■ DATA SHOWN ■
****************
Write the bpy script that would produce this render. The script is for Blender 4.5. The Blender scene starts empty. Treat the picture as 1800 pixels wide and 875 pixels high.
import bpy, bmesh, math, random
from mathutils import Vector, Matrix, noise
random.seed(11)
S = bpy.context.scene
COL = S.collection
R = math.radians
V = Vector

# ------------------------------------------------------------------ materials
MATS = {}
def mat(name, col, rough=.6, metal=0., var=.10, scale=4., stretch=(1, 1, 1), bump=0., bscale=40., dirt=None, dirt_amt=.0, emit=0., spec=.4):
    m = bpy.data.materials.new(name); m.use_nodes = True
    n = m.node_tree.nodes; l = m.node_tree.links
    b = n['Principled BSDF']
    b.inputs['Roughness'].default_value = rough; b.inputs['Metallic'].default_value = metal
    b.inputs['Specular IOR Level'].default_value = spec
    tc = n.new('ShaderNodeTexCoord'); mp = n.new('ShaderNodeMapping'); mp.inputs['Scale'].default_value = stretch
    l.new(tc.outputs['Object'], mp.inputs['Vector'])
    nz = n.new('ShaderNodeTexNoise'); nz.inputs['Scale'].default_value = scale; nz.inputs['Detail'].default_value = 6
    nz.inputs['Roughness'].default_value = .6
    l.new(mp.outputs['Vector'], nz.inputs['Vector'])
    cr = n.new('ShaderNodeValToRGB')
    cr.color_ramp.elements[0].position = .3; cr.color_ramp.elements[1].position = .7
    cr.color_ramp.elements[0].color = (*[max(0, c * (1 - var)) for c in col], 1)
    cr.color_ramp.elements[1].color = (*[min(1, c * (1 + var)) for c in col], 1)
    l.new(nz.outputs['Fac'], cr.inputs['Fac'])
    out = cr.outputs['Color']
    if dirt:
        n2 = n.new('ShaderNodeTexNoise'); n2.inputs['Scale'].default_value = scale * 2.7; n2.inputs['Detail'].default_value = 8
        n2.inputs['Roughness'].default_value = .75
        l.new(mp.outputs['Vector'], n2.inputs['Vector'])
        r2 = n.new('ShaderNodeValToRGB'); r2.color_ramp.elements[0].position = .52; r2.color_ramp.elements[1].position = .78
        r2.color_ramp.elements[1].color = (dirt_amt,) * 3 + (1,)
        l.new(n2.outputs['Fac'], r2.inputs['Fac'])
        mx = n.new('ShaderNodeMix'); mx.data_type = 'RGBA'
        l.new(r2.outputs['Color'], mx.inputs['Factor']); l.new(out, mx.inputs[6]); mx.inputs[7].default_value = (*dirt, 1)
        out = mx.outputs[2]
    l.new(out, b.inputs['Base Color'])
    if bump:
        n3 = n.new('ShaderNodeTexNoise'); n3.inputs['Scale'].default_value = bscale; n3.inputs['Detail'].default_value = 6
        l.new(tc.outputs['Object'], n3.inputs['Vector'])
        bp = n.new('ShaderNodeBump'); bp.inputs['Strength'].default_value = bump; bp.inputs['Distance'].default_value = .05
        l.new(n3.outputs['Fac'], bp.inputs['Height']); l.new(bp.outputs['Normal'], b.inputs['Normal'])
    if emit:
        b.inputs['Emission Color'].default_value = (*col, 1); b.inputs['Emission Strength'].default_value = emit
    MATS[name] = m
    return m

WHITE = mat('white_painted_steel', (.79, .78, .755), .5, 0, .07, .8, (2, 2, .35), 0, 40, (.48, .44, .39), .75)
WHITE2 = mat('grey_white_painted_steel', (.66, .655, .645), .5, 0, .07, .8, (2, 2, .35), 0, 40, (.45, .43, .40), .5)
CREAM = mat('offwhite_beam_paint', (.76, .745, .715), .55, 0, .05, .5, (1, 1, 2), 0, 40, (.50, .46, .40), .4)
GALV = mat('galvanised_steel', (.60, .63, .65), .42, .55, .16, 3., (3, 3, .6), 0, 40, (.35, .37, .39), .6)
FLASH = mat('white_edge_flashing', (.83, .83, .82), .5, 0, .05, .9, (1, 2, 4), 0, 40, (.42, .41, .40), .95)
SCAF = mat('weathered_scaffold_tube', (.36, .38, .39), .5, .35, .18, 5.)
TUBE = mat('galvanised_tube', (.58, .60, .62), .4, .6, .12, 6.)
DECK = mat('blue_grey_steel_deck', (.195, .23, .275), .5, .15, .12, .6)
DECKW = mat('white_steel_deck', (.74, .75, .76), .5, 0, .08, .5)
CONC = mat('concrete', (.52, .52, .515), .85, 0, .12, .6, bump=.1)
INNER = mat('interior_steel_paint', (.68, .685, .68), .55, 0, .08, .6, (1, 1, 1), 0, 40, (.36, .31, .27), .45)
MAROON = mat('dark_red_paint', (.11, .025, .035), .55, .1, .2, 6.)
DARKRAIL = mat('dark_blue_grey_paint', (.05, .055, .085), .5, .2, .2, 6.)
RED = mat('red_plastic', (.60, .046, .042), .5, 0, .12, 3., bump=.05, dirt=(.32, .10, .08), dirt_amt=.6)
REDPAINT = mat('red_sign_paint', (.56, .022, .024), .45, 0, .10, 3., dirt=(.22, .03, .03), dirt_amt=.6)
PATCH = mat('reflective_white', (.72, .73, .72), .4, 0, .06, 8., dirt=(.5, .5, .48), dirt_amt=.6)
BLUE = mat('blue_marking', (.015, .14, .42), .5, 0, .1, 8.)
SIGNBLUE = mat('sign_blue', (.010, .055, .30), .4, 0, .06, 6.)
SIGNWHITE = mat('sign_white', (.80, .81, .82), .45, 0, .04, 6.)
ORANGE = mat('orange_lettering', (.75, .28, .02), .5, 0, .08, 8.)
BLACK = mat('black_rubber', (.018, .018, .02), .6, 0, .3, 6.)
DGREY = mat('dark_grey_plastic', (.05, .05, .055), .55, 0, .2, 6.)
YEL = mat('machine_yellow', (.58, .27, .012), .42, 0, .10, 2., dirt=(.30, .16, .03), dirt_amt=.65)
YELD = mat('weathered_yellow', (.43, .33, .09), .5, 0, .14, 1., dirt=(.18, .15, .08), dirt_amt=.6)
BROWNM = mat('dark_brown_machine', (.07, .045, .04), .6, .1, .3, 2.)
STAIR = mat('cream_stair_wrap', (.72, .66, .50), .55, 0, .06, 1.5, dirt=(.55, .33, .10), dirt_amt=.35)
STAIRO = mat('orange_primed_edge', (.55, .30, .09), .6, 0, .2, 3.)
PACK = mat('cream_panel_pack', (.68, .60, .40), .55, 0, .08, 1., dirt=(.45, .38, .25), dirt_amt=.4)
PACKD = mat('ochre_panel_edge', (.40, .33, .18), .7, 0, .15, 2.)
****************
Write the material out exactly, with nothing left out.

Write the bpy script that would produce this render. The script is for Blender 4.5. The Blender scene starts empty. Treat the picture as 1800 pixels wide and 875 pixels high.
import bpy, bmesh, math, random
from mathutils import Vector, Matrix, noise
random.seed(11)
S = bpy.context.scene
COL = S.collection
R = math.radians
V = Vector

# ------------------------------------------------------------------ materials
MATS = {}
def mat(name, col, rough=.6, metal=0., var=.10, scale=4., stretch=(1, 1, 1), bump=0., bscale=40., dirt=None, dirt_amt=.0, emit=0., spec=.4):
    m = bpy.data.materials.new(name); m.use_nodes = True
    n = m.node_tree.nodes; l = m.node_tree.links
    b = n['Principled BSDF']
    b.inputs['Roughness'].default_value = rough; b.inputs['Metallic'].default_value = metal
    b.inputs['Specular IOR Level'].default_value = spec
    tc = n.new('ShaderNodeTexCoord'); mp = n.new('ShaderNodeMapping'); mp.inputs['Scale'].default_value = stretch
    l.new(tc.outputs['Object'], mp.inputs['Vector'])
    nz = n.new('ShaderNodeTexNoise'); nz.inputs['Scale'].default_value = scale; nz.inputs['Detail'].default_value = 6
    nz.inputs['Roughness'].default_value = .6
    l.new(mp.outputs['Vector'], nz.inputs['Vector'])
    cr = n.new('ShaderNodeValToRGB')
    cr.color_ramp.elements[0].position = .3; cr.color_ramp.elements[1].position = .7
    cr.color_ramp.elements[0].color = (*[max(0, c * (1 - var)) for c in col], 1)
    cr.color_ramp.elements[1].color = (*[min(1, c * (1 + var)) for c in col], 1)
    l.new(nz.outputs['Fac'], cr.inputs['Fac'])
    out = cr.outputs['Color']
    if dirt:
        n2 = n.new('ShaderNodeTexNoise'); n2.inputs['Scale'].default_value = scale * 2.7; n2.inputs['Detail'].default_value = 8
        n2.inputs['Roughness'].default_value = .75
        l.new(mp.outputs['Vector'], n2.inputs['Vector'])
        r2 = n.new('ShaderNodeValToRGB'); r2.color_ramp.elements[0].position = .52; r2.color_ramp.elements[1].position = .78
        r2.color_ramp.elements[1].color = (dirt_amt,) * 3 + (1,)
        l.new(n2.outputs['Fac'], r2.inputs['Fac'])
        mx = n.new('ShaderNodeMix'); mx.data_type = 'RGBA'
        l.new(r2.outputs['Color'], mx.inputs['Factor']); l.new(out, mx.inputs[6]); mx.inputs[7].default_value = (*dirt, 1)
        out = mx.outputs[2]
    l.new(out, b.inputs['Base Color'])
    if bump:
        n3 = n.new('ShaderNodeTexNoise'); n3.inputs['Scale'].default_value = bscale; n3.inputs['Detail'].default_value = 6
        l.new(tc.outputs['Object'], n3.inputs['Vector'])
        bp = n.new('ShaderNodeBump'); bp.inputs['Strength'].default_value = bump; bp.inputs['Distance'].default_value = .05
        l.new(n3.outputs['Fac'], bp.inputs['Height']); l.new(bp.outputs['Normal'], b.inputs['Normal'])
    if emit:
        b.inputs['Emission Color'].default_value = (*col, 1); b.inputs['Emission Strength'].default_value = emit
    MATS[name] = m
    return m

WHITE = mat('white_painted_steel', (.79, .78, .755), .5, 0, .07, .8, (2, 2, .35), 0, 40, (.48, .44, .39), .75)
WHITE2 = mat('grey_white_painted_steel', (.66, .655, .645), .5, 0, .07, .8, (2, 2, .35), 0, 40, (.45, .43, .40), .5)
CREAM = mat('offwhite_beam_paint', (.76, .745, .715), .55, 0, .05, .5, (1, 1, 2), 0, 40, (.50, .46, .40), .4)
GALV = mat('galvanised_steel', (.60, .63, .65), .42, .55, .16, 3., (3, 3, .6), 0, 40, (.35, .37, .39), .6)
FLASH = mat('white_edge_flashing', (.83, .83, .82), .5, 0, .05, .9, (1, 2, 4), 0, 40, (.42, .41, .40), .95)
SCAF = mat('weathered_scaffold_tube', (.36, .38, .39), .5, .35, .18, 5.)
TUBE = mat('galvanised_tube', (.58, .60, .62), .4, .6, .12, 6.)
DECK = mat('blue_grey_steel_deck', (.195, .23, .275), .5, .15, .12, .6)
DECKW = mat('white_steel_deck', (.74, .75, .76), .5, 0, .08, .5)
CONC = mat('concrete', (.52, .52, .515), .85, 0, .12, .6, bump=.1)
INNER = mat('interior_steel_paint', (.68, .685, .68), .55, 0, .08, .6, (1, 1, 1), 0, 40, (.36, .31, .27), .45)
MAROON = mat('dark_red_paint', (.11, .025, .035), .55, .1, .2, 6.)
DARKRAIL = mat('dark_blue_grey_paint', (.05, .055, .085), .5, .2, .2, 6.)
RED = mat('red_plastic', (.60, .046, .042), .5, 0, .12, 3., bump=.05, dirt=(.32, .10, .08), dirt_amt=.6)
REDPAINT = mat('red_sign_paint', (.56, .022, .024), .45, 0, .10, 3., dirt=(.22, .03, .03), dirt_amt=.6)
PATCH = mat('reflective_white', (.72, .73, .72), .4, 0, .06, 8., dirt=(.5, .5, .48), dirt_amt=.6)
BLUE = mat('blue_marking', (.015, .14, .42), .5, 0, .1, 8.)
SIGNBLUE = mat('sign_blue', (.010, .055, .30), .4, 0, .06, 6.)
SIGNWHITE = mat('sign_white', (.80, .81, .82), .45, 0, .04, 6.)
ORANGE = mat('orange_lettering', (.75, .28, .02), .5, 0, .08, 8.)
BLACK = mat('black_rubber', (.018, .018, .02), .6, 0, .3, 6.)
DGREY = mat('dark_grey_plastic', (.05, .05, .055), .55, 0, .2, 6.)
YEL = mat('machine_yellow', (.58, .27, .012), .42, 0, .10, 2., dirt=(.30, .16, .03), dirt_amt=.65)
YELD = mat('weathered_yellow', (.43, .33, .09), .5, 0, .14, 1., dirt=(.18, .15, .08), dirt_amt=.6)
BROWNM = mat('dark_brown_machine', (.07, .045, .04), .6, .1, .3, 2.)
STAIR = mat('cream_stair_wrap', (.72, .66, .50), .55, 0, .06, 1.5, dirt=(.55, .33, .10), dirt_amt=.35)
STAIRO = mat('orange_primed_edge', (.55, .30, .09), .6, 0, .2, 3.)
PACK = mat('cream_panel_pack', (.68, .60, .40), .55, 0, .08, 1., dirt=(.45, .38, .25), dirt_amt=.4)
PACKD = mat('ochre_panel_edge', (.40, .33, .18), .7, 0, .15, 2.)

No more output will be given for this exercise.